“Your name is Emekwanem Ibemakanam Ogugua Biosah / Emekwanem means, ‘Don’t f–k with me.’”
In these first two lines of his debut album “Punken,” menacing Houston rapper Maxo Kream introduces himself by his birth name. After a long pause, a dark drum beat rises and Maxo emerges to set the scene with his lyrical agility. The album’s theme of growing up in Houston amid violence and crime is similar to his previous work and serves as a welcome increase in his ambition.

The second track, “Grannies,” which was previously released as a single, follows the same pattern as Maxo delivers a powerful hook: “Wake up in the morning, load my pistol, can’t leave home without it / Come from where you see a lot of bodies, but don’t talk about it.” Maxo excels in storytelling, painting vivid backdrops and delivering gritty verses to create a foreboding mood.

As the boundaries of trap music continue to expand, Maxo provides a balanced fusion between the charismatic energy of his peers and historic influences of his predecessors. While Houston’s rap scene has declined since its mid-2000s entry to the mainstream and now stands in the shadows of trap-music hotbeds like Atlanta, Los Angeles and recently southern Florida, artists like Maxo show the city is still a force to be reckoned with.

The third track on the album, “Capeesh,” is more atmospheric, serviced by the haunting vocals of Trippie Redd, a rising star from Canton, Ohio, who has drawn comparisons to Lil Uzi Vert. Trippie Redd’s melodic energy pairs well with the gritty textures Maxo employs and punctuates the album’s unflinching raps.

On “Hobbies,” which features a flow similar to the “Bad and Boujee” intro of Migos, Maxo attacks the beat, rapping, “Pesos, Dracos, still serve movin’ packs in the vaco / Botox, faceshots, pop at a n—a top ’til the K lock.”
Harsh lines like this are common, and Maxo delivers them with unwavering precision, making murder appear quotidian. This nonchalant attitude toward violence continues on “Beyonce (Interlude),” in which Maxo compares his collection of weapons to celebrities like Kevin Costner as his “choppa won an Oscar.” The track is well-placed, separating the grittiest material from the more polished, though the content remains strong throughout.

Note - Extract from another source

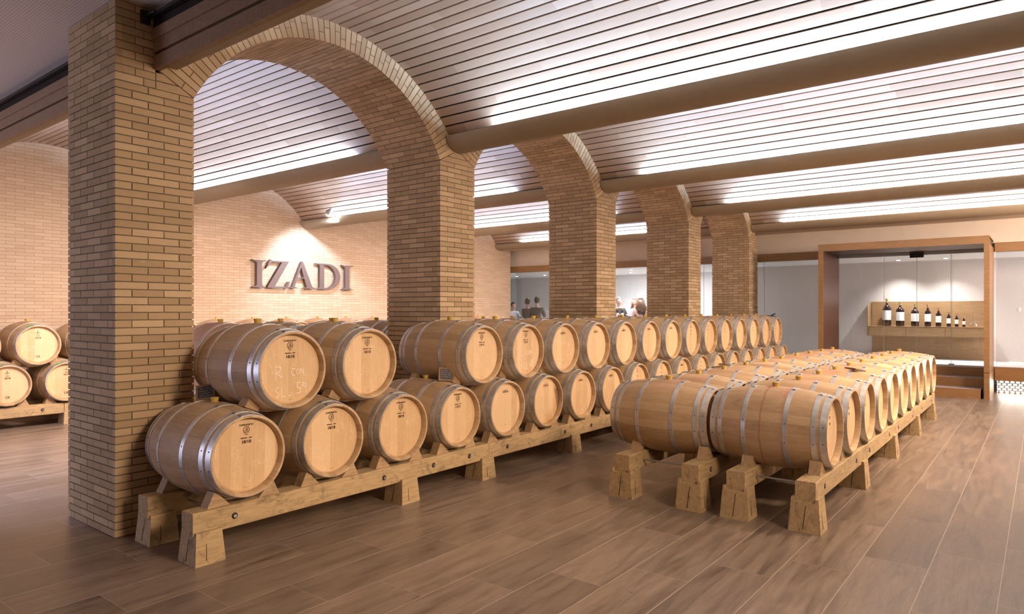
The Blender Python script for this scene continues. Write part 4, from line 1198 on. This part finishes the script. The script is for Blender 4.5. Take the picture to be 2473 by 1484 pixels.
# ------------------------------------------------------------------ fire extinguisher on a post
t = thing('fire_extinguisher', (-4.92, 15.95, 0), 'red fire extinguisher with black hose past the far end of the long stack', 'fire extinguisher')
m = MB(); m.lathe([(0, 0.001), (0, 0.14), (0.02, 0.14), (0.025, 0.02), (1.0, 0.02)], 'z', 20, cap1=True); m.obj('stand', M_STEEL, t, smooth=40)
m = MB(); m.lathe([(1.0, 0.001), (1.0, 0.07), (1.46, 0.075), (1.52, 0.05), (1.54, 0.02), (1.54, 0.001)], 'z', 24); m.obj('cylinder', M_REDP, t, smooth=40)
m = MB(); m.tube([(0, 0, 1.54), (0, 0, 1.57), (0.06, 0.0, 1.60), (0.1, 0, 1.62)], 0.012); m.tube([(0, 0, 1.565), (0.05, 0, 1.57), (0.11, 0, 1.54)], 0.008); m.obj('valve_lever', M_BLACK, t)
m = MB(); m.tube([(0, 0, 1.56), (-0.07, 0, 1.57), (-0.11, 0, 1.5), (-0.1, 0.0, 1.3)], 0.012); m.obj('hose', M_BLACK, t)

# ================================================================== PEOPLE
def skin_obj(name, verts, edges, radii, mat, parent, sub=1, extra=None):
    me = bpy.data.meshes.new(name); me.from_pydata(verts, edges, [])
    o = bpy.data.objects.new(name, me); C.objects.link(o)
    bpy.context.view_layer.objects.active = o
    md = o.modifiers.new('s', 'SKIN'); md.use_smooth_shade = True
    for i, r in enumerate(radii):
        me.skin_vertices[0].data[i].radius = r if isinstance(r, tuple) else (r, r)
    me.skin_vertices[0].data[0].use_root = True
    sb = o.modifiers.new('u', 'SUBSURF'); sb.levels = sub; sb.render_levels = sub
    dg = bpy.context.evaluated_depsgraph_get()
    nm = bpy.data.meshes.new_from_object(o.evaluated_get(dg))
    bpy.data.objects.remove(o)
    if extra:
        bm = bmesh.new(); bm.from_mesh(nm)
        for (c, s_) in extra:
            bmesh.ops.create_uvsphere(bm, u_segments=16, v_segments=12, radius=1.0, matrix=Matrix.Translation(c) @ Matrix.Diagonal((*s_, 1)))
        bm.to_mesh(nm); bm.free()
    nm.materials.clear(); nm.materials.append(mat)
    nm.polygons.foreach_set('use_smooth', [True] * len(nm.polygons))
    nm.name = name
    return link(nm, name, parent)
def person(x, y, z, yaw, label, hair, shirt, trousers, seated=True, long_hair=False, arm=0.5, skin=M_SKIN, tall=1.0):
    # local frame: facing -Y, hips at origin height
    t = thing('person', (x, y, z), label, 'person', rot=(0, 0, yaw)); t.scale = (tall,) * 3
    hz = 0.74 if seated else 0.92
    V = []; E = []; Rr = []
    def add(p, r, par=None):
        V.append(p); Rr.append(r)
        if par is not None: E.append((par, len(V) - 1))
        return len(V) - 1
    pel = add((0, 0, hz), (0.15, 0.11)); wa = add((0, 0.0, hz + 0.16), (0.125, 0.095), pel); ch = add((0, -0.01, hz + 0.38), (0.155, 0.105), wa)
    nk = add((0, 0.0, hz + 0.50), 0.058, ch); nk2 = add((0, -0.015, hz + 0.575), 0.052, nk); hd = add((0, -0.03, hz + 0.66), 0.068, nk2)
    limbs = {}
    for s_ in (-1, 1):
        sh = add((s_ * .175, 0, hz + 0.44), 0.06, ch)
        el = add((s_ * .235, -0.06 - 0.1 * arm, hz + 0.19), 0.043, sh)
        wr = add((s_ * .15, -0.30, hz + 0.22 + 0.1 * arm), 0.028, el)
        pm_ = add((s_ * .135, -0.37, hz + 0.235 + 0.1 * arm), (0.038, 0.018), wr)
        for q in range(4):
            f1 = add((s_ * (.165 - q * .02), -0.42, hz + 0.235 + .1 * arm), 0.0095, pm_)
            f2 = add((s_ * (.165 - q * .02), -0.45 + abs(q - 1.2) * .006, hz + 0.215 + .1 * arm), 0.0085, f1)
        th = add((s_ * .09, -0.36, hz + 0.245 + .1 * arm), 0.011, wr); add((s_ * .085, -0.40, hz + 0.24 + .1 * arm), 0.009, th)
        if seated:
            hp = add((s_ * .09, -0.02, hz - 0.02), 0.09, pel); kn = add((s_ * .12, -0.42, hz - 0.02), 0.062, hp); an = add((s_ * .12, -0.38, hz - 0.42), 0.04, kn); ft = add((s_ * .12, -0.50, hz - 0.47), 0.035, an)
        else:
            hp = add((s_ * .09, 0, hz - 0.06), 0.092, pel); kn = add((s_ * .1, -0.02, 0.48), 0.062, hp); an = add((s_ * .1, 0.02, 0.09), 0.042, kn); ft = add((s_ * .11, -0.12, 0.04), 0.036, an)
        limbs[s_] = (sh, el, wr, hp, kn, an)
    hc = Vector((0, -0.03, hz + 0.70))
    ex = [(hc, (0.077, 0.098, 0.118)), (hc + Vector((0, -0.10, -0.015)), (0.014, 0.022, 0.022)), (hc + Vector((0, -0.085, -0.055)), (0.024, 0.012, 0.008)),
          (hc + Vector((-0.03, -0.09, 0.012)), (0.012, 0.008, 0.008)), (hc + Vector((0.03, -0.09, 0.012)), (0.012, 0.008, 0.008)),
          (hc + Vector((-0.078, 0.005, -0.01)), (0.012, 0.02, 0.03)), (hc + Vector((0.078, 0.005, -0.01)), (0.012, 0.02, 0.03))]
    skin_obj('body', V, E, Rr, skin, t, 1, ex)
    # clothing
    Vc = [V[pel], V[wa], V[ch], (0, 0, hz + 0.475)]; Rc = [(0.168, 0.128), (0.142, 0.112), (0.172, 0.122), 0.085]; Ec = [(0, 1), (1, 2), (2, 3)]
    for s_ in (-1, 1):
        sh, el, wr, hp, kn, an = limbs[s_]; n = len(Vc)
        Vc += [V[sh], V[el], V[wr]]; Rc += [0.072, 0.056, 0.042]; Ec += [(2, n), (n, n + 1), (n + 1, n + 2)]
    skin_obj('shirt', Vc, Ec, Rc, shirt, t)
    Vc = [(0, 0, hz - 0.02)]; Rc = [(0.165, 0.125)]; Ec = []
    for s_ in (-1, 1):
        sh, el, wr, hp, kn, an = limbs[s_]; n = len(Vc)
        Vc += [V[hp], V[kn], V[an]]; Rc += [0.1, 0.075, 0.058]; Ec += [(0, n), (n, n + 1), (n + 1, n + 2)]
    skin_obj('trousers', Vc, Ec, Rc, trousers, t)
    # hair
    bm = bmesh.new()
    bmesh.ops.create_uvsphere(bm, u_segments=20, v_segments=14, radius=1.0, matrix=Matrix.Translation(hc + Vector((0, 0.018, 0.022))) @ Matrix.Diagonal((0.088, 0.105, 0.122, 1)))
    bmesh.ops.delete(bm, geom=[v for v in bm.verts if v.co.y < hc.y - 0.06 and v.co.z < hc.z + 0.055 or v.co.z < hc.z - 0.075], context='VERTS')
    if long_hair:
        for k in range(26):
            a = R(-15 + 210 * k / 25)
            bx, by = 0.084 * math.cos(a), 0.02 + 0.1 * math.sin(a)
            pts = [Vector((hc.x + bx * .9, hc.y + by * .9, hc.z + 0.05)), Vector((hc.x + bx * 1.1, hc.y + by * 1.15, hc.z - 0.08)), Vector((hc.x + bx * 1.65, hc.y + by * 1.35 + .02, hc.z - 0.2)), Vector((hc.x + bx * 1.45, hc.y + by * 1.2 + 0.03, hc.z - 0.36 - random.uniform(0, .05)))]
            mm = MB(); mm.tube(pts, [0.028, 0.034, 0.034, 0.012], 6)
            mt_ = mm.mesh('tmp', hair); bm.from_mesh(mt_); bpy.data.meshes.remove(mt_)
    me = bpy.data.meshes.new('hair'); bm.to_mesh(me); bm.free(); me.materials.append(hair)
    me.polygons.foreach_set('use_smooth', [True] * len(me.polygons))
    o = link(me, 'hair', t)
    sd = o.modifiers.new('t', 'SOLIDIFY'); sd.thickness = 0.008
    return t
H_GREY = plain('grey_hair', (0.16, 0.15, 0.15), 0.7); H_BROWN = plain('brown_hair', (0.115, 0.05, 0.022), 0.45, 0, .3, 60); H_RED = plain('reddish_hair', (0.26, 0.10, 0.07), 0.5); H_DARK = plain('dark_hair', (0.03, 0.022, 0.018), 0.6)
S_DARK = plain('charcoal_cloth', (0.03, 0.03, 0.04), 0.9); S_LILAC = plain('pale_lilac_cloth', (0.62, 0.5, 0.58), 0.9); S_PINK = plain('dusty_pink_cloth', (0.6, 0.36, 0.32), 0.9); S_BROWNG = plain('grey_brown_cloth', (0.10, 0.085, 0.075), 0.9); S_JEAN = plain('dark_denim', (0.03, 0.04, 0.07), 0.9); S_WHITE = plain('white_shirt_cloth', (0.7, 0.68, 0.7), 0.9)
def stool(x, y, label):
    t = thing('bar_stool', (x, y, FZ), label, 'stool', 'stools of the tasting room')
    m = MB(); m.lathe([(0.60, 0.001), (0.60, 0.17), (0.635, 0.17), (0.64, 0.16), (0.64, 0.001)], 'z', 24); m.obj('seat', M_BLACK, t, smooth=40)
    m = MB(); m.lathe([(0.0, 0.19), (0.015, 0.19), (0.03, 0.03), (0.60, 0.025)], 'z', 24, cap0=True, cap1=True); m.obj('pedestal', M_STEEL, t, smooth=40)
PP = [(-10.28, 18.5, R(50), 'grey-haired person in a dark jacket facing the tasting table bottles', H_GREY, S_DARK, S_JEAN, False, M_SKIN, 1.0),
      (-9.42, 18.30, R(215), 'person with long straight brown hair seen from behind at the tasting table', H_BROWN, S_PINK, S_JEAN, True, M_SKIN, 0.99),
      (-10.05, 19.15, R(-10), 'person with reddish hair and pale lilac top, half hidden by the brown-haired one', H_RED, S_LILAC, S_JEAN, True, M_SKIN, 0.99),
      (-14.22, 18.3, R(60), 'reflected figure in a white shirt, leftmost behind the corner glass pane', H_DARK, S_WHITE, S_JEAN, False, M_SKIN, 0.92),  # this and the next two figures are built in place of reflections
      (-13.66, 18.35, R(180), 'reflected figure in grey-brown seen from behind, middle of three behind the corner glass pane', H_DARK, S_BROWNG, S_JEAN, False, M_SKIN, 1.0),
      (-13.30, 18.4, R(200), 'reflected figure in a cap-like hairstyle and grey-brown coat, rightmost behind the corner glass pane', H_DARK, S_BROWNG, S_JEAN, False, M_SKIN, 1.03)]
for i, (x, y, a, lab, hr, sh, tr, lh, sk, tl) in enumerate(PP):
    person(x, y, FZ, a, lab, hr, sh, tr, True, lh, 0.5, sk, tl)
    stool(x, y, ['black round bar stool under the grey-haired person', 'black round bar stool under the brown-haired person', 'black round bar stool under the reddish-haired person', 'black round bar stool under the leftmost reflected figure behind the corner pane', 'black round bar stool under the middle reflected figure behind the corner pane', 'black round bar stool under the rightmost reflected figure behind the corner pane'][i])
t = thing('tasting_table', (-9.85, 17.85, FZ), 'high white tasting table in front of the people behind the glass', 'table')
m = MB(); m.box(-0.75, 0.75, -0.3, 0.22, 0.86, 0.90); m.obj('table_top', M_WHITEW, t)
for sx in (-1, 1):
    m = MB(); m.box(sx * .7 - .03, sx * .7 + .03, -0.26, 0.18, 0, 0.86); m.obj('leg', M_WHITEW, t)
bottle(-9.95, 17.85, FZ + 0.90, 0.33, 0.085, 'left of the two wine bottles on the tasting table', M_CAPR, 'bottles on the tasting table')
bottle(-9.78, 17.83, FZ + 0.90, 0.33, 0.085, 'right of the two wine bottles on the tasting table', M_CAPG, 'bottles on the tasting table')
bpy.context.view_layer.update()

The second half of the album begins on a more relaxed sound, with soothing guitar strums under a conversation between two women, with one raving about Maxo. He follows suit, bending his flow to fit the mood as he brags about his sexual history. “Astrodome Pt.2” closes with a conversation between the same two women with a decidedly negative view on Maxo, perhaps because of his exploits.

Maxo maintains the mellow mood with funny punchlines about his affinity for marijuana and codeine among a plethora of other substances with “Love Drugs.” While not remorseful, he is certainly self-aware as he recognizes his love of drugs prevents him from loving a woman.

“Pop Another” samples psychedelic rock band Tame Impala’s song “Reality in Motion” and demonstrates Maxo’s versatility. The Houston rapper is able to adeptly flow even over more reserved instrumentation.

Arguably the best track on the project, “Roaches” sees Maxo verbally maneuver through minimalistic production, reminiscing about a childhood spent shooting guns and remembering “back when music had content and metaphors / Way before the mumble nonsense and poppin’ handlebars.” The simple beat allows him to dominate the song and hammer home insightful commentary that still maintains the style of modern trap. The album closes with the single “5200,” in which Maxo flexes about “getting money 5200 different ways,” a nod of loyalty to his gang affiliation.

Maxo delivers a strong debut album with “Punken” and a fitting introduction to those who have never heard the Houston artist’s music. Although no producer is involved with more than three songs on the project, Maxo curates a consistent vibe across the board, resulting in an impressively cohesive listen.

Maxo shows his skill for songwriting about the harsh realities of street life, compiling 14 quality tracks to present a raw and unfiltered autobiography.

The up-and-coming rapper’s intricate verses are sharply delivered, and he possesses an uncanny talent for hooks, providing powerful bursts of aggression on each track. Maxo is the clear star of the show, able to carry the project with only three features interspersed between his own appearances. His clear technical talent shows Maxo has arrived, yet his vision and commitment are more impressive and indicate that the 27-year-old rapper is here to stay.